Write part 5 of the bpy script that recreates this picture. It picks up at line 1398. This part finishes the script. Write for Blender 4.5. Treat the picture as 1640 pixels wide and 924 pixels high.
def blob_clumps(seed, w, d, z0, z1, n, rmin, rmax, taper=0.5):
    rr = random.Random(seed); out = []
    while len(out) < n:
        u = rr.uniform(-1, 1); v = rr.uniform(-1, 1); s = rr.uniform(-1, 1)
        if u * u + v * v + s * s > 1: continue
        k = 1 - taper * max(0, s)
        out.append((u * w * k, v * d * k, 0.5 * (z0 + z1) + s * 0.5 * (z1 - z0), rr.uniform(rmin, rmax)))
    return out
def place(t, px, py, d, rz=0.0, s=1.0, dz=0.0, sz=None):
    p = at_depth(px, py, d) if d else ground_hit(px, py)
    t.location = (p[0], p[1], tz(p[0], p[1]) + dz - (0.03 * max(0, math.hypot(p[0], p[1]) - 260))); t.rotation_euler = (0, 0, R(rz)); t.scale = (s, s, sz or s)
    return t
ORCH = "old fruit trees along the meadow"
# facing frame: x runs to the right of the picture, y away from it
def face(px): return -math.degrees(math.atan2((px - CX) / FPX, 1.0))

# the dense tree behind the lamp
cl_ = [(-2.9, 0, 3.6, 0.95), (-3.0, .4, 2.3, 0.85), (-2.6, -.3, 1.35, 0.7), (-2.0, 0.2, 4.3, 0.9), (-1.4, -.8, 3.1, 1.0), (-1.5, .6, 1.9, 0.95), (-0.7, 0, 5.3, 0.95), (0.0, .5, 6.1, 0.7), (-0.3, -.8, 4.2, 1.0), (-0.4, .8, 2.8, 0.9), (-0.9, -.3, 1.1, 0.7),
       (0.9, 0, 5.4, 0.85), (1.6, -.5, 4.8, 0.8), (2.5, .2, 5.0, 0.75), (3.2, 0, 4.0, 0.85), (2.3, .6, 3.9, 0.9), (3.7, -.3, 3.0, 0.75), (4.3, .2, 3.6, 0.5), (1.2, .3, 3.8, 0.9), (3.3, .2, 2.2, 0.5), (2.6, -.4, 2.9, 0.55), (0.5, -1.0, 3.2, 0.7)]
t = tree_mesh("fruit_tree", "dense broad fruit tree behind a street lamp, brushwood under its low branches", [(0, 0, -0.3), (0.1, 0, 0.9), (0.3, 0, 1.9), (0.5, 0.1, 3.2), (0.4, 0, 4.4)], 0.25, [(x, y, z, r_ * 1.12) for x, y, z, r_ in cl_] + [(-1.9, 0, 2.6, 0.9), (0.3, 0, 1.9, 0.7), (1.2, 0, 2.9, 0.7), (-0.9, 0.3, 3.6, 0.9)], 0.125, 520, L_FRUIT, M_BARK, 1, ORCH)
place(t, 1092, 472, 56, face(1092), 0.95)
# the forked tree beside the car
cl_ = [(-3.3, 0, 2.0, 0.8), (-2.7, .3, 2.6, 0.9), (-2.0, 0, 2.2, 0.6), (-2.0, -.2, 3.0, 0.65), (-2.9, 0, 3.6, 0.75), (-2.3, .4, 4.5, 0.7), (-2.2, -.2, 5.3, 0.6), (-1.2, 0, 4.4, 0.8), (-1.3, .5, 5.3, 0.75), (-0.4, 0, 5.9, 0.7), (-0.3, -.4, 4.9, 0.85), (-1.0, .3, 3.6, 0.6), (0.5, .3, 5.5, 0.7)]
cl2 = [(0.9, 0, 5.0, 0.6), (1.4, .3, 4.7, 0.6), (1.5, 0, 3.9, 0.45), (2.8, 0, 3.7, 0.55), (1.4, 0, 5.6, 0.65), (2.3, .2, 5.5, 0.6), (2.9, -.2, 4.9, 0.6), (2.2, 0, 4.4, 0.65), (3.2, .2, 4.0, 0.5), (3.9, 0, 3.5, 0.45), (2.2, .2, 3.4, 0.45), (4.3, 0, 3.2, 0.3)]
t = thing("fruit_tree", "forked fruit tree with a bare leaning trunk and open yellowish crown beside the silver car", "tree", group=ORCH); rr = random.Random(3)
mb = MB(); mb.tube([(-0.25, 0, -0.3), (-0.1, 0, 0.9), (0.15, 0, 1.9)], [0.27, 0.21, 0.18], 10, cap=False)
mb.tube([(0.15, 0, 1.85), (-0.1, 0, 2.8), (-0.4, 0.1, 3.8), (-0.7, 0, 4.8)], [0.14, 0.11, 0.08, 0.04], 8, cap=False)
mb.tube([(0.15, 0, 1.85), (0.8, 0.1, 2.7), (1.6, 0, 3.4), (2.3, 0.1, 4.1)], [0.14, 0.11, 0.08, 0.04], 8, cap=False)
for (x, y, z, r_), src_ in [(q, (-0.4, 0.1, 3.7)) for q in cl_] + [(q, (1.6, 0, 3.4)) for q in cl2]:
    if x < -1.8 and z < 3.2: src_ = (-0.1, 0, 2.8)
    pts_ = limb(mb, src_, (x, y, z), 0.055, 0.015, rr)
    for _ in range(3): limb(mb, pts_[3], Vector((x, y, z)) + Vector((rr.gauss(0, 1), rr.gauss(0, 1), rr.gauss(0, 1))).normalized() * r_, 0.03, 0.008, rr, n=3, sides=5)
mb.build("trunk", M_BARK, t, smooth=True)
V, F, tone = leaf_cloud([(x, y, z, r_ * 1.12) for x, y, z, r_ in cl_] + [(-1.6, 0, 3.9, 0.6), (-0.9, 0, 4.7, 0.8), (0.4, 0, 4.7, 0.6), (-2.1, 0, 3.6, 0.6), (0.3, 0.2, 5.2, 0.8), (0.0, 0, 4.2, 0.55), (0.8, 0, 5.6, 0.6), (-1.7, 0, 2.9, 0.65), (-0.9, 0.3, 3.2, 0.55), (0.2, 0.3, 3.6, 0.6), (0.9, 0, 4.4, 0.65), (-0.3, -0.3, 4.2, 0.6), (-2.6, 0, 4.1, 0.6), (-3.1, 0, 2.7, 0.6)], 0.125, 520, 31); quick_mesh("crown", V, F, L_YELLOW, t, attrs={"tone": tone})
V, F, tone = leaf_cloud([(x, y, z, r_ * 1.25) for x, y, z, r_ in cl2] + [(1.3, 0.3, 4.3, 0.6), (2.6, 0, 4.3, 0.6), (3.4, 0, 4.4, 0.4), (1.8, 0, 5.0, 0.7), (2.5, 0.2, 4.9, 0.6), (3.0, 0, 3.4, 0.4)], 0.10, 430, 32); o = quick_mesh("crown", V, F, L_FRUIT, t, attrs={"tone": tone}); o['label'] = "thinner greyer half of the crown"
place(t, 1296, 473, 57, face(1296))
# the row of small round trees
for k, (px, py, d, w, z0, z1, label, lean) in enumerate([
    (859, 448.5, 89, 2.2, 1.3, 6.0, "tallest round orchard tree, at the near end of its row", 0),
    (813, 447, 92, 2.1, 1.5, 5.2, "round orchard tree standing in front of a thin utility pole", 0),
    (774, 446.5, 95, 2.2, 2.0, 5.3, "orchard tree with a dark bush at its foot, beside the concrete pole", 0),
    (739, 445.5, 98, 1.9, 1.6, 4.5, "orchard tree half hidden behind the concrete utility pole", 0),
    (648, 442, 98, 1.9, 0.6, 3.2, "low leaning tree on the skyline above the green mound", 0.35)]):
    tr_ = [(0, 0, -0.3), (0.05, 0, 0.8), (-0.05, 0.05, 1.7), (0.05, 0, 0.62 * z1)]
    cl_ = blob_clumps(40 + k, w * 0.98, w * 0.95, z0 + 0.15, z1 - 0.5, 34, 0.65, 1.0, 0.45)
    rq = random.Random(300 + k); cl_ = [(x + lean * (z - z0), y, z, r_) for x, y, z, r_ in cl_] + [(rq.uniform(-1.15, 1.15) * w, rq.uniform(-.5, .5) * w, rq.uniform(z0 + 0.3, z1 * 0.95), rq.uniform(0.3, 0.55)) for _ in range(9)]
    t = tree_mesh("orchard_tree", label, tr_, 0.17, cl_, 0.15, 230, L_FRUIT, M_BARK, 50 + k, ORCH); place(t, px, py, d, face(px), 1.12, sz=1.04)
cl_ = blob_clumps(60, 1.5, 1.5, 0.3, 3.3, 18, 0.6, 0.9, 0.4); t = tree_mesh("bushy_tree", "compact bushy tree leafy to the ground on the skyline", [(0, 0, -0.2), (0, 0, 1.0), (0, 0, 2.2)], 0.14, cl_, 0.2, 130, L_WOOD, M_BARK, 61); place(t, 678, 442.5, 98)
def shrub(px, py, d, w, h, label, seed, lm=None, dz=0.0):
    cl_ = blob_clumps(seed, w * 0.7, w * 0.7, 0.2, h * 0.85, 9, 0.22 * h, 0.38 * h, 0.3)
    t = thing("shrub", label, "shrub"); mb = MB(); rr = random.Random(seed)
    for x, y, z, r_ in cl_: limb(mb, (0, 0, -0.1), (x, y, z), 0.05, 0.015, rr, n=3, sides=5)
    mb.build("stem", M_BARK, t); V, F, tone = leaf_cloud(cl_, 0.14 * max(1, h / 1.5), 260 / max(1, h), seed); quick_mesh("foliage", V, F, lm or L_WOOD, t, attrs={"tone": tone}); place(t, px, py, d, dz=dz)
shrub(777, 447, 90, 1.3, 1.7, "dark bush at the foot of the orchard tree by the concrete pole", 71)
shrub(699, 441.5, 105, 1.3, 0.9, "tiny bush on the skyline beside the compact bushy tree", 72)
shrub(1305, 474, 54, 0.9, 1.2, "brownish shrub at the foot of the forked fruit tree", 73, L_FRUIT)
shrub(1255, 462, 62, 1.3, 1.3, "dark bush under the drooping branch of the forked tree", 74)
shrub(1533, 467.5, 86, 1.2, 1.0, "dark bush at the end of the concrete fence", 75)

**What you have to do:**
Return, please, the lines of the data from the first through the line containing "def face(px): return", both kept, exactly as they stand and nothing more.

**The answer:**
Write part 5 of the bpy script that recreates this picture. It picks up at line 1398. This part finishes the script. Write for Blender 4.5. Treat the picture as 1640 pixels wide and 924 pixels high.
def blob_clumps(seed, w, d, z0, z1, n, rmin, rmax, taper=0.5):
    rr = random.Random(seed); out = []
    while len(out) < n:
        u = rr.uniform(-1, 1); v = rr.uniform(-1, 1); s = rr.uniform(-1, 1)
        if u * u + v * v + s * s > 1: continue
        k = 1 - taper * max(0, s)
        out.append((u * w * k, v * d * k, 0.5 * (z0 + z1) + s * 0.5 * (z1 - z0), rr.uniform(rmin, rmax)))
    return out
def place(t, px, py, d, rz=0.0, s=1.0, dz=0.0, sz=None):
    p = at_depth(px, py, d) if d else ground_hit(px, py)
    t.location = (p[0], p[1], tz(p[0], p[1]) + dz - (0.03 * max(0, math.hypot(p[0], p[1]) - 260))); t.rotation_euler = (0, 0, R(rz)); t.scale = (s, s, sz or s)
    return t
ORCH = "old fruit trees along the meadow"
# facing frame: x runs to the right of the picture, y away from it
def face(px): return -math.degrees(math.atan2((px - CX) / FPX, 1.0))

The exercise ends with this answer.